Even some cheese-eating surrender monkeys french postmodernists, like Deleuze, have expressed an admiration for Hume:

""Deleuze insists that one of Hume's greatest contributions to modern philosophy is his insistence that all relations are external to their terms: this is the essence of Hume's anti-transcendental stance. Human nature cannot unite itself, there is no 'I' which stands before experience, but only moments of experience themselves, unattached and meaningless without any necessary relation to each other. A flash of red, a movement, a gust of wind, these elements must be externally related to each other to create the sensation of a tree in autumn. In the social world, this externality attests to the always-already interested nature of life: no relation is necessary, or governed by neutral laws, so every relation has a localised and passional motive. The ways in which habits are formed attests to the desires at the heart of our social milieu."""""

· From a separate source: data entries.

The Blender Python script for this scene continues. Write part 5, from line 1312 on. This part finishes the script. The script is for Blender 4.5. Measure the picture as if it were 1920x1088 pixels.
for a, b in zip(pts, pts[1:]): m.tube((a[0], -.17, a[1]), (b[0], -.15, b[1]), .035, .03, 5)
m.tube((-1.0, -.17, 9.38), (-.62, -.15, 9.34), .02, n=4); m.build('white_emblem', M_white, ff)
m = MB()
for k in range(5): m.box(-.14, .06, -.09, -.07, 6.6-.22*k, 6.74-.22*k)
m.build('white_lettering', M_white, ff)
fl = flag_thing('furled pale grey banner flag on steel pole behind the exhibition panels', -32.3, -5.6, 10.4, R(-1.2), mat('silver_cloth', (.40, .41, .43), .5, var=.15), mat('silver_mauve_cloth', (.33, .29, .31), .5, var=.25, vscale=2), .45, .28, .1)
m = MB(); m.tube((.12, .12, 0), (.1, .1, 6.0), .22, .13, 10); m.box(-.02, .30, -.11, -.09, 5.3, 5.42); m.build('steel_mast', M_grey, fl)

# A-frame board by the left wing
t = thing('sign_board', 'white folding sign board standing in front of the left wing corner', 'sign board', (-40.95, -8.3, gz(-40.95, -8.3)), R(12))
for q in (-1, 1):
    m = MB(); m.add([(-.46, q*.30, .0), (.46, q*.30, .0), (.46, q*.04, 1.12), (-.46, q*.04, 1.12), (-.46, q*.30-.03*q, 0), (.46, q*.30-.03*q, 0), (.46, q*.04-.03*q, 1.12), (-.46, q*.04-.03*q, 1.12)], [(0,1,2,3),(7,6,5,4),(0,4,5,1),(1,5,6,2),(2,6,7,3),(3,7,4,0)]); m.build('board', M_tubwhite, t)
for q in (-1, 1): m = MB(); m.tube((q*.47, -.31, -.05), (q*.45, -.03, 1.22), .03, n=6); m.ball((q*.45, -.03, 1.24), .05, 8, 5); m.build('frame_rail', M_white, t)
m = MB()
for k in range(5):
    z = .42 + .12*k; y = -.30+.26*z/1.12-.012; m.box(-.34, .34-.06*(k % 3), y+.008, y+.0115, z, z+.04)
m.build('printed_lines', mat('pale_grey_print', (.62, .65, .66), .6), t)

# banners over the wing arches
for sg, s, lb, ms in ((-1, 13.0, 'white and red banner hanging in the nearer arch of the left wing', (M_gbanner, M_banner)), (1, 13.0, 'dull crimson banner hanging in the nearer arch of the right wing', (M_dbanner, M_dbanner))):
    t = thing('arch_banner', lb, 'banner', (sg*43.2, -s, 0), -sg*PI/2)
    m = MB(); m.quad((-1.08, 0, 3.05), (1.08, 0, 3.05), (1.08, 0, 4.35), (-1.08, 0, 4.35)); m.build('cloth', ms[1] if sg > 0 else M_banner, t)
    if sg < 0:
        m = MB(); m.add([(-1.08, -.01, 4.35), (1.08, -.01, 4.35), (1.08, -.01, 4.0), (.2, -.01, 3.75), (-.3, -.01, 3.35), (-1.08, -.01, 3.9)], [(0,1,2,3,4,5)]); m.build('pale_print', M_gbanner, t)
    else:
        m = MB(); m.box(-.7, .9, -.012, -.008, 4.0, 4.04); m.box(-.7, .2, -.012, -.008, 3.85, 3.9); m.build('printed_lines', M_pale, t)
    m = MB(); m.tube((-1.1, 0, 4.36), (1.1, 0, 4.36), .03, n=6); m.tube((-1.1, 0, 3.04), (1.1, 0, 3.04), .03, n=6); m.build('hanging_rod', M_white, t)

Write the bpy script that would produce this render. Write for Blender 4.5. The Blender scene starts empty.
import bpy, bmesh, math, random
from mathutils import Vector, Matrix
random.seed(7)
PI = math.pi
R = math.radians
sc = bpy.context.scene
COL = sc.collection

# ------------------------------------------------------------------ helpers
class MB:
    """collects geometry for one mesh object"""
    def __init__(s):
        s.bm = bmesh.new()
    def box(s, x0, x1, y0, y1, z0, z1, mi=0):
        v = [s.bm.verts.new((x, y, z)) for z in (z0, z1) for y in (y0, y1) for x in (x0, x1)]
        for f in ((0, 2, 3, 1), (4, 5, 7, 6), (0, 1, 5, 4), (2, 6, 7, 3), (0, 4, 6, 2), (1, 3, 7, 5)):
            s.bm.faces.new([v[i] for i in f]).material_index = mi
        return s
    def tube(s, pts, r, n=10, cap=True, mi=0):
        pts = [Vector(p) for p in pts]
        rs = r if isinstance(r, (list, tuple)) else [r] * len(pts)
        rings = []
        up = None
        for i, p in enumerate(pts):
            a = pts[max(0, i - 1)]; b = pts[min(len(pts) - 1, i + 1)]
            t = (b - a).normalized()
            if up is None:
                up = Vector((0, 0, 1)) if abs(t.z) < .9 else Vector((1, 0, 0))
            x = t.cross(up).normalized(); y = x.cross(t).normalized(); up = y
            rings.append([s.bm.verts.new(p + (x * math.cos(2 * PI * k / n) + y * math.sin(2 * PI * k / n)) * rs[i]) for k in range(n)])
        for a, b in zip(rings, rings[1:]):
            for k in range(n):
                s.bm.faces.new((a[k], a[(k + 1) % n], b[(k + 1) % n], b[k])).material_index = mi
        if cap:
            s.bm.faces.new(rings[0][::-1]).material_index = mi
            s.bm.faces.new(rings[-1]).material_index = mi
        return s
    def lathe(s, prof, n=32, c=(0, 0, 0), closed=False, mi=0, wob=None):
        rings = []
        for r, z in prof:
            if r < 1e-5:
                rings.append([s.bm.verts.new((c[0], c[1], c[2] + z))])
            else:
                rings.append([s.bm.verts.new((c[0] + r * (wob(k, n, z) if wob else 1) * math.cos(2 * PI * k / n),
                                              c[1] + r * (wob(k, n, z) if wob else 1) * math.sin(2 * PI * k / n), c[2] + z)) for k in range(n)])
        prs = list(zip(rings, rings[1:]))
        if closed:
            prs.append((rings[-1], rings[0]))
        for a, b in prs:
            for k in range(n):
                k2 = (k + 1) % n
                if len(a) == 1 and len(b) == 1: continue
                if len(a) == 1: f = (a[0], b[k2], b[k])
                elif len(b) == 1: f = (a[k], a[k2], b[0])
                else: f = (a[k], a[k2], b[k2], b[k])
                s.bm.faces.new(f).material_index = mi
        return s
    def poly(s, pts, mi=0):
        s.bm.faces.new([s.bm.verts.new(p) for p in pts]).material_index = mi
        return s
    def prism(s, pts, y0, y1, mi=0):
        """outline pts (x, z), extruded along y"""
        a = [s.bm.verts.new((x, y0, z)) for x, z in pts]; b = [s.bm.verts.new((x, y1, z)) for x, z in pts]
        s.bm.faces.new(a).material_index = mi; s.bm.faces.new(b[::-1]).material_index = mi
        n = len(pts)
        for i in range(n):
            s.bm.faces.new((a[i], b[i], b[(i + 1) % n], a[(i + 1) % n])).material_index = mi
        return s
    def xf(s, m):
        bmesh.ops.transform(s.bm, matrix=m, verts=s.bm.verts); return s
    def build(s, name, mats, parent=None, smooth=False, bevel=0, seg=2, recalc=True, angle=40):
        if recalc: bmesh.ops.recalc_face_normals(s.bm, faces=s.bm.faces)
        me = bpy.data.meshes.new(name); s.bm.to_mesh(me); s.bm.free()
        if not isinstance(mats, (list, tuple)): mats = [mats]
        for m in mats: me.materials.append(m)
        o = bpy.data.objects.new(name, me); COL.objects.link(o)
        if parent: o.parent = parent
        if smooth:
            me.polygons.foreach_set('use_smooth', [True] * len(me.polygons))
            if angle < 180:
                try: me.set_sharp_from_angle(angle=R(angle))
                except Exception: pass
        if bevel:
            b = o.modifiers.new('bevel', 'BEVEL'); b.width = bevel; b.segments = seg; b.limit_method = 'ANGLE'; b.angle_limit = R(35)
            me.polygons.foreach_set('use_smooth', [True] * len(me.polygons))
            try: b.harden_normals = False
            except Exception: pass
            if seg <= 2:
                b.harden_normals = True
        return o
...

Contingencies also notes a rather unsettling, anti-essentialist aspect to Hume-- psychological, perhaps, rather than logical. Deleuze's writing also should be considered a type of conceptual psychology, and not philosophy per se--a point overlooked by the PoMo bashers (CS Peirce had claimed Hume as an early pragmatist). Reality is ostensive; knowledge is ostensive. Wittgenstein himself had read Hume, and understands Ostension (Deleuze however referred to Wittgenstein as an assassin of philosophy, or something).

There is a fourth planet-object. Westerners call it "Mars," after Ares.. Egyptians referred to it as eye of Horus. Hindus called it something else. The Mars-object could be named, Sram, or anything, really. Like other planets, Mars follows an elliptical orbit. That's not likely to change, at least until the sun explodes (you think I jest? read the guesstimates of "experts"regarding solaric activity). Hume, however, would remind us that the supposed "laws" of elliptical orbits--or solar physics--while for all intensive purposes permanent (at least they appear so to mere mortals), are themselves not necessary.

There are no comforting, stable eternal truths, whether in terms of human experience, religion, science, or politics, yet the "process" for Hume--or Deleuze, presumably--lacks the mystical or heroic aspects ala Hegel. In that sense, Hume does seem akin to the ancient stoics, who also concerned themselves with chance, fortune, the fates, and hardening themselves against ....Contingencies.